Ban Ge
Digital Labor
From programmers at Internet companies to self-employed workers for e-commerce platforms such as DiDi and Meituan, to the influencers who broadcast on video-sharing networks, the image of digital labor has become more and more specific as new media technologies advance, making it increasingly difficult to associate it with “wage labor” in the conventional sense. Meanwhile, upgrades in the industry and investment in artificial intelligence are threatening workers with the possibility that “machines will replace people.” The so-called last mile that cannot be achieved through automation creates these “ghost workers.” They are the data labelers behind artificial intelligence—the invisible people who operate the “omniscient” robots of the Global North from behind the screens of the Global South. Technology has lost all incentive to "accelerate” in the face of global inequality. After all, the cost of walking the last mile is much higher for investors than the cost of hiring cheap, invisible labor in the Global South.
Internet companies and other high-tech industries have not reduced labor exploitation with technological development. While Tencent and other major companies announced the dismissal of employees over 35 years old, the “996 working hour system” (in which workers work from 9am to 9pm, six days per week) discreetly fell under legislative protection. Forty years after the establishment of Special Economic Zones, Shenzhen, an “illegitimate child” of the PRC, received another significant gift. “Guide Shenzhen to make good use of the Special Economic Zone's legislative power, and guide it to demand the Standing Committee of the National People's Congress for instructions on the Labor Law and the Labor Contract Law on matters of adapting or adjusting the application of the Labor Law,” stated the Guangdong Provincial Department of Justice in its “Response to Proposal No. 202200848 of the Third Session of the Twelfth Session of the Provincial CPPCC,” issued on July 17, 2020. 1 Capital in this high-tech, experimental field continues to carry out new experiments to escape legislative constraints. In this context, Shenzhen made pilot reforms to manage working hours to adapt to the development needs of new technologies, new ecology, new industries, and new models. If the “996” model is legalized at Internet companies, will a 24/7 work week be next? Either way, programmers or laborers will be forced into the dead-end of overwork by the capital of the digital industry.
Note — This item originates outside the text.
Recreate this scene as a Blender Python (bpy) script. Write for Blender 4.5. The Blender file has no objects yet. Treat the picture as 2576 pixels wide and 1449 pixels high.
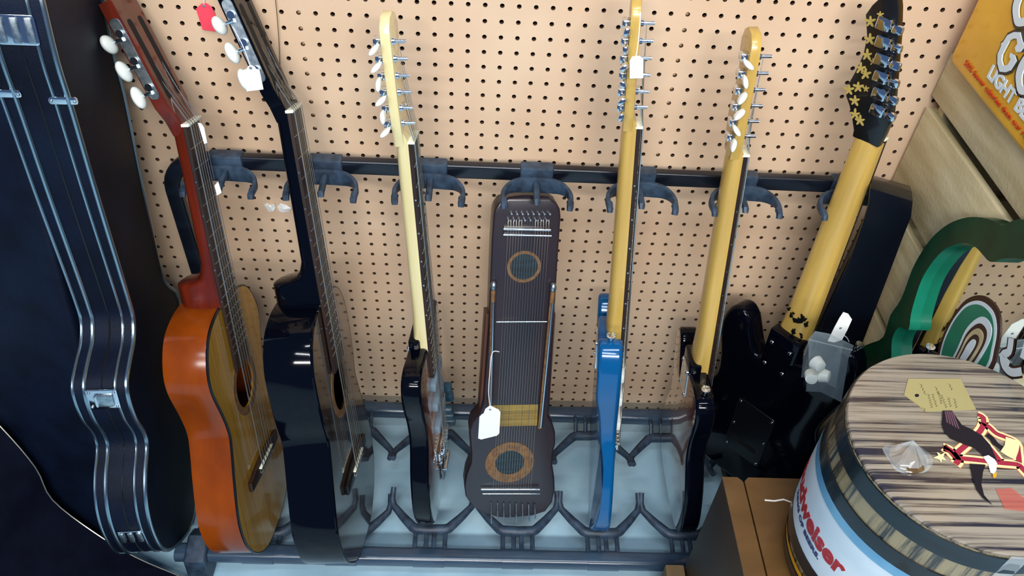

Under the banner of the “sharing economy,” platform capitalism has transformed workers into self-exploiting freelancers with no contracts and no labor protections. And UGC (User Generated Content) platforms such as YouTube, Pornhub, Bilibili, TikTok, and Kuaishou have eliminated the boundary between consumers and producers. It is almost as if they have created a flattened imagination for the collaborative economy, silently turning everyone into digital labor: While you are consuming (membership subscriptions, ad traffic, etc.), you are also providing free work in an endless exploitation, as the platforms effortlessly reap what they have not sown. The utopian ideals of the twentieth century gave birth to one monstrosity after another, along with capital and technological integration.
(Translated by Fiona He)
- [1] Shenzhen was one of the special economic zones established in the 1980s and gradually became the third developed city in China. Nowadays, many internet companies establish themselves there. As a result, many migrants and well-educated laborers choose to work and live in Shenzhen. The adjustment of labor law and labor contract law will strengthen the privilege of entrepreneurs in Shenzhen while weakening labor rights, including the extension of working hours, the growing number of unstable laborers, etc.